🥼 Systems and Rituals at Work: How Culture Takes Shape

Every workplace runs on systems. It's how information flows, how decisions get made, how projects move forward. When systems are strong, they reduce friction, create clarity, and make it easier for people to do their best work.

But here’s the thing: systems alone don’t create culture. They tell us how work gets done, but not how it feels to be part of a team. That’s where rituals come in.

What Systems Do

At their best, systems:

  • Create clarity → people know where to find information and what’s expected of them.
  • Offer consistency → meetings, handoffs, and decisions happen the same way each time.
  • Build efficiency → less time lost to confusion or duplicated effort.
  • Provide stability → when things get busy, the system carries the weight.

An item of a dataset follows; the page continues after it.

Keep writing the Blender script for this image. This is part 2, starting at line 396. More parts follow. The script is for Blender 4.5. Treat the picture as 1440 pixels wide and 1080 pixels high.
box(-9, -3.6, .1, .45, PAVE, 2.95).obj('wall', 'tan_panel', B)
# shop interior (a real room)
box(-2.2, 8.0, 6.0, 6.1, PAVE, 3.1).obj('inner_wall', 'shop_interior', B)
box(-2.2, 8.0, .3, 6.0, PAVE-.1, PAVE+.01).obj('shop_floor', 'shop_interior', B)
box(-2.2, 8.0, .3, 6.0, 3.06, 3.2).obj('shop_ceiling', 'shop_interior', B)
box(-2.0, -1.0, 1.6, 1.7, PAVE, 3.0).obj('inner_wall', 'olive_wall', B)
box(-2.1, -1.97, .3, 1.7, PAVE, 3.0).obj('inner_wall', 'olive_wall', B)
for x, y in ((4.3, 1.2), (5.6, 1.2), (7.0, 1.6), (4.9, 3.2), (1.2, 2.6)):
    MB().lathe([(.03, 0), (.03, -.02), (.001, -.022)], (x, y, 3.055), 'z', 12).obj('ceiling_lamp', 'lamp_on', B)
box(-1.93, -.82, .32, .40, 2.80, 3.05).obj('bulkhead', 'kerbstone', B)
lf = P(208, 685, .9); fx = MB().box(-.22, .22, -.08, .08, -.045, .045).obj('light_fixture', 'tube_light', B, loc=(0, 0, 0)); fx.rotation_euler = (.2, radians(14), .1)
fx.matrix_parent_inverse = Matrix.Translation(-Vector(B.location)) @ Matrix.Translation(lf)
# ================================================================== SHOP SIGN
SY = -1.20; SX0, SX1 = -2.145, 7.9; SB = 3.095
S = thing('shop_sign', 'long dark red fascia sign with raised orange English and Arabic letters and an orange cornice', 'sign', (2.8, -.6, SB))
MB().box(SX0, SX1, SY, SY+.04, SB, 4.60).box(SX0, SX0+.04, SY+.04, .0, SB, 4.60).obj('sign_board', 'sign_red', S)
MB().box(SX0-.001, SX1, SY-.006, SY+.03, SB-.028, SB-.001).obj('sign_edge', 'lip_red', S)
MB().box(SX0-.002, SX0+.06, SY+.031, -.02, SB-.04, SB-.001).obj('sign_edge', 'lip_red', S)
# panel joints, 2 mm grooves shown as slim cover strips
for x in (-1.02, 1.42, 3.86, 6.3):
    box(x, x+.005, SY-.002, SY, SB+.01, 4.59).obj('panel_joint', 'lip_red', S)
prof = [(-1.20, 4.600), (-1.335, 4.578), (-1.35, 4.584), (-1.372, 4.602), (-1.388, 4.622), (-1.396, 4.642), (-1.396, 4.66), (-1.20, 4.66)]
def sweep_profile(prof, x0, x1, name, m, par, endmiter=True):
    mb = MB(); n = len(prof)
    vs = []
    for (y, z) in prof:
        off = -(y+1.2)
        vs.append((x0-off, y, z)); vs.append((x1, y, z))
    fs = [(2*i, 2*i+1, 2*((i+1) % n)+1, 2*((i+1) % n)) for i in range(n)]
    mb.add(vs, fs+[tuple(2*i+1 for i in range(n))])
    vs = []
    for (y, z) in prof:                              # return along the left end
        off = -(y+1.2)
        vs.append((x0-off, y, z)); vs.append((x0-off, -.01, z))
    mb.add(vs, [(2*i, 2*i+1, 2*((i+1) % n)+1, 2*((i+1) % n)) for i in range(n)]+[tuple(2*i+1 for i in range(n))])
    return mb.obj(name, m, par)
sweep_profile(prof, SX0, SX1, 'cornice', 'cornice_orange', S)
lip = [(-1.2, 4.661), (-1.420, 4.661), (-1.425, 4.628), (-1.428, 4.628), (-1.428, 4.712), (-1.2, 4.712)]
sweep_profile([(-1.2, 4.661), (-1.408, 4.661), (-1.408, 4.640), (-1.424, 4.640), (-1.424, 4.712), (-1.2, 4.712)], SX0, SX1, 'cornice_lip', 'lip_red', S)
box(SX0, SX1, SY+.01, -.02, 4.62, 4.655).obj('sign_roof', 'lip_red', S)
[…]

Without them, work feels chaotic. But even the most well-designed system can feel flat if there’s no space for meaning.

What Rituals Do

Rituals bring the human layer. They:

  • Reinforce values → making culture tangible, not just words on a wall.
  • Build belonging → repeated intentional moments that connect people.
  • Create memory → what people carry with them long after the work is done.

One of my favourite examples is a company that used a giant plush red panda as a recognition ritual. Each week at the team huddle, the panda was passed to someone who had made a difference. It was lighthearted and even a little silly, but it built connection. It gave people something to look forward to, and became part of the story of that team. Years later, long after the company went through bankruptcy and restart, I heard the red panda still lived on. That’s the staying power of a ritual.

Systems + Rituals Together

It’s tempting to think culture is built through systems alone — onboarding processes, project workflows, meeting rhythms. And systems matter. They’re the scaffolding that holds everything together.

But rituals are what breathe life into the scaffolding.

  • Systems keep things running. Rituals make them matter.
  • Systems bring structure. Rituals create experience.

The best workplaces design both: systems that create clarity and rituals that create connection.

What We Remember

When people look back on their time at work, they don’t remember the project management software or the status updates. They remember the experiences - the inside jokes, the moments of appreciation, the little rituals that made them feel part of something.

That’s the real measure of culture. Not just how well the system ran, but how connected it made people feel along the way.